→ **SET PROBLEM**: Leave out all pictures. Return exactly the lines from the top of the material through the line containing "sin, cos, rad".

→ **INFORMATION SUPPLIED**:
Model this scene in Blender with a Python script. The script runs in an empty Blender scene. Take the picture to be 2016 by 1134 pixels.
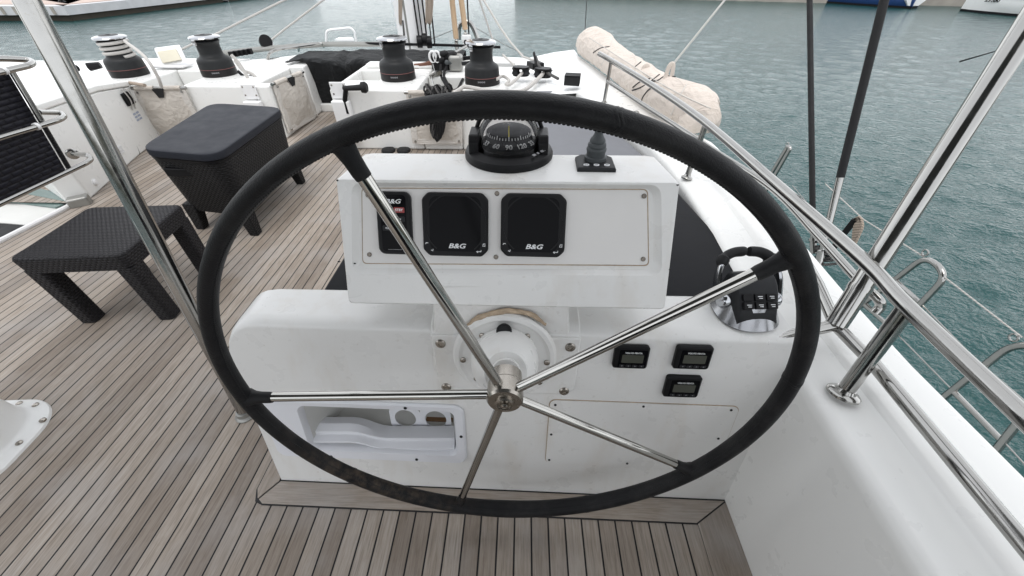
import bpy, bmesh, math, random
from mathutils import Vector, Matrix, noise
random.seed(7)
V = Vector
SC = bpy.context.scene
COL = SC.collection
PI = math.pi
sin, cos, rad = math.sin, math.cos, math.radians

# ------------------------------------------------------------------ camera
F, PW, PH, EYE = 757.0, 2016.0, 1134.0, V((0, 0, 1.5))
_d = V(((1035 - 1008) / F, (-90 - 567) / F, 1.0)).normalized()
_up = V((1, 0, 0)).cross(_d).normalized()
if _up.y > 0: _up = -_up
_x = _d.cross(_up)
if _x.x < 0: _x = -_x
RW = Matrix((_x, _d, _up))              # rows: world axes seen from the camera
cam_d = bpy.data.cameras.new('camera')
cam_d.sensor_width = 36.0
cam_d.lens = F / PW * 36.0
cam_d.clip_start = 0.02
cam_d.clip_end = 3000
cam = bpy.data.objects.new('camera', cam_d)
COL.objects.link(cam)
cx, cy, cz = RW @ V((1, 0, 0)), RW @ V((0, -1, 0)), RW @ V((0, 0, -1))
mw = Matrix((cx, cy, cz)).transposed().to_4x4()
mw.translation = EYE
cam.matrix_world = mw
SC.camera = cam

def at(px, py, x=None, y=None, z=None, n=None, p=None):
    """point of the place that the photo shows at a pixel, on a known plane"""
    r = RW @ V(((px - 1008) / F, (py - 567) / F, 1.0))
    if x is not None: t = (x - EYE.x) / r.x
    elif y is not None: t = (y - EYE.y) / r.y
    elif z is not None: t = (z - EYE.z) / r.z
    else: t = V(n).dot(V(p) - EYE) / V(n).dot(r)
    return EYE + t * r

# ------------------------------------------------------------------ materials
class NT:
    def __init__(s, name):
        s.m = bpy.data.materials.new(name); s.m.use_nodes = True
        s.t = s.m.node_tree; s.n = s.t.nodes; s.l = s.t.links
        s.b = s.n['Principled BSDF']
        s.pos = s.n.new('ShaderNodeNewGeometry')
        s.tc = s.n.new('ShaderNodeTexCoord')
    def lk(s, a, b): s.l.new(a, b)
    def setv(s, sock, v):
        if hasattr(v, 'node'): s.l.new(v, sock)
        else: sock.default_value = v
    def math(s, op, a, b=0.0, c=None):
        n = s.n.new('ShaderNodeMath'); n.operation = op
        s.setv(n.inputs[0], a); s.setv(n.inputs[1], b)
        if c is not None: s.setv(n.inputs[2], c)
        return n.outputs[0]
    def xyz(s, v):
        n = s.n.new('ShaderNodeSeparateXYZ'); s.lk(v, n.inputs[0]); return n.outputs
    def comb(s, a, b, c):
        n = s.n.new('ShaderNodeCombineXYZ')
        for i, q in enumerate((a, b, c)): s.setv(n.inputs[i], q)
        return n.outputs[0]
    def scale(s, v, sc):
        n = s.n.new('ShaderNodeMapping'); s.lk(v, n.inputs[0]); n.inputs['Scale'].default_value = sc
        return n.outputs[0]
    def noise(s, v, sc, det=3, rough=.55, dist=0.0, out=0):
        n = s.n.new('ShaderNodeTexNoise'); s.lk(v, n.inputs['Vector'])
        n.inputs['Scale'].default_value = sc; n.inputs['Detail'].default_value = det
        n.inputs['Roughness'].default_value = rough; n.inputs['Distortion'].default_value = dist
        return n.outputs[out]
    def voro(s, v, sc, feat='F1'):
        n = s.n.new('ShaderNodeTexVoronoi'); s.lk(v, n.inputs['Vector']); n.feature = feat
        n.inputs['Scale'].default_value = sc; return n.outputs[0]
    def white(s, v):
        n = s.n.new('ShaderNodeTexWhiteNoise'); n.noise_dimensions = '1D'; s.setv(n.inputs['W'], v); return n.outputs['Value']
    def ramp(s, f, *st):
        n = s.n.new('ShaderNodeValToRGB'); s.lk(f, n.inputs[0]); e = n.color_ramp.elements
        while len(e) < len(st): e.new(0.5)
        for q, (p, c) in zip(e, st):
            q.position = p
            q.color = (c, c, c, 1) if isinstance(c, (int, float)) else (*c, 1)
        return n.outputs[0]
    def mix(s, f, a, b, mode='MIX'):
        n = s.n.new('ShaderNodeMix'); n.data_type = 'RGBA'; n.blend_type = mode
        s.setv(n.inputs[0], f)
        for i, q in ((6, a), (7, b)):
            if isinstance(q, tuple): q = (*q[:3], 1)
            s.setv(n.inputs[i], q)
        return n.outputs[2]
    def bump(s, h, strength=.3, dist=.01, nrm=None):
        n = s.n.new('ShaderNodeBump'); s.lk(h, n.inputs['Height'])
        n.inputs['Strength'].default_value = strength; n.inputs['Distance'].default_value = dist
        if nrm is not None: s.lk(nrm, n.inputs['Normal'])
        s.lk(n.outputs[0], s.b.inputs['Normal']); return n.outputs[0]
    def out(s, col=None, rough=None, metal=None, spec=None, **k):
        for nm, q in (('Base Color', col), ('Roughness', rough), ('Metallic', metal), ('Specular IOR Level', spec)):
            if q is not None:
                if isinstance(q, tuple) and len(q) == 3: q = (*q, 1)
                s.setv(s.b.inputs[nm], q)
        for nm, q in k.items(): s.setv(s.b.inputs[nm.replace('_', ' ')], q)
        return s.m

def simple(name, col, rough, metal=0.0, var=.12, sc=9, bump=0.0, bsc=60, spec=None, **k):
    t = NT(name); o = t.tc.outputs['Object']
    nz = t.noise(o, sc, 4)
    c = t.mix(nz, tuple(q * (1 - var) for q in col), tuple(min(1, q * (1 + var)) for q in col))
    r = t.math('MULTIPLY_ADD', t.noise(o, sc * 2.3, 3), rough * .5, rough * .75)
    if bump: t.bump(t.noise(o, bsc, 3), bump, .004)
    return t.out(c, r, metal, spec, **k)

def gelcoat(name, col=(.80, .80, .785), rough=.32, stain=.5):
    t = NT(name); p = t.pos.outputs['Position']
    big = t.noise(p, 2.2, 4)
    st = t.ramp(t.noise(t.scale(p, (5, 5, 1.2)), 1.6, 5, .62), (.52, 0.0), (.85, 1.0))
    spk = t.ramp(t.noise(p, 55, 2, .5), (.70, 0.0), (.76, 1.0))
    scuff = t.ramp(t.noise(t.scale(p, (3, 3, 9)), 5, 5, .7, 1.5), (.62, 0.0), (.74, 1.0))
    c = t.mix(big, tuple(q * .95 for q in col), col)
    c = t.mix(t.math('MULTIPLY', st, .30 * stain), c, (.52, .45, .36))
    c = t.mix(t.math('MULTIPLY', spk, .15 * stain), c, (.42, .38, .33))
    c = t.mix(t.math('MULTIPLY', scuff, .16 * stain), c, (.48, .47, .45))
    r = t.math('MULTIPLY_ADD', t.noise(p, 14, 4), .22, rough - .11)
    t.bump(t.noise(p, 3.0, 3), .06, .02)
    return t.out(c, r, 0, .45)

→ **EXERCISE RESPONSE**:
Model this scene in Blender with a Python script. The script runs in an empty Blender scene. Take the picture to be 2016 by 1134 pixels.
import bpy, bmesh, math, random
from mathutils import Vector, Matrix, noise
random.seed(7)
V = Vector
SC = bpy.context.scene
COL = SC.collection
PI = math.pi
sin, cos, rad = math.sin, math.cos, math.radians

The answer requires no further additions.